Menurut Mardani Ali Sera, koalisi Adil Makmur sangat layak diteruskan menjadi kekuatan penyeimbang untuk mengawal agar pembangunan benar-benar ditujukan untuk kepentingan rakyat.
"Saatnya Membangun Oposisi kritis dan konstruktif. Untuk pembangunan bangsa berkelanjutan yang efektif perlu dikawal bersama, agar kesalahan-kesalahan periode sebelumnya bisa diperbaiki untuk kemakmuran rakyat," tegas Mardani Ali Sera.
"Kita berharap dan berdoa semoga kedepan bangsa ini memperoleh keberkahan, memuliakan ulama dan mencintai rakyatnya," ucapnya.
3. Sinyal Gerindra
Anggota Dewan Pembina Gerindra Maher Algadri tidak ingin Prabowo Subianto bertemu Jokowi bila membicarakan tawaran koalisi.
"Kalau saya bilang jangan (bertemu), proses demokrasi itu adalah pemilihan," ujar Maher di kediaman Prabowo, Jalan Kertanegara nomor 4, Kebayoran Baru, Jakarta Selatan, Kamis tengah malam, (27/6/2019).
Dalam negara demokrasi idealnya menurut Maher pihak yang menang berada di pemerintahan, sementara yang kalah menjadi oposisi.
Sehingga, ada Check and Balance dan menjalankan roda pemerintahan.
"Jadi yang kalah biar tetap kalah, yang menang, (tetap) menang.

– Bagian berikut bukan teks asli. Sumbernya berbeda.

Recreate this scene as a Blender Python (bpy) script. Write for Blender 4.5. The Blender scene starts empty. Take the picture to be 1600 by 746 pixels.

Biar yang kalah di luar menjadi oposisi, kalau enggak, bukan demokrasi. Masa semua pada kongko-kongko. Jangan, yang sehat dong. Selalu ada check and balance, jadi yang kuasa dikontrol oleh oposisi," katanya.
Apalagi menurutnya, Prabowo didukung oleh 45 persen pemilih di Indonesia.
Jumlah tersebut bukan lah kecil.
Amanat 45 persen pemilih tersebut yang harus tetap dijaga.
"Oposisi serius loh. 45 persen itu bukan kecil. Besar sekali, makanya, ini kan bukan masalah prabowo atau apa, ini masalah 45 persen itu 70 juta lebih. Harus dihargai," katanya.
Terkait kabar adanya internal Gerindra yang menginginkan adanya rekonsiliasi dan masuk koalisi pemerintah,menurut Maher merupakan hal yang biasa di negera demokrasi.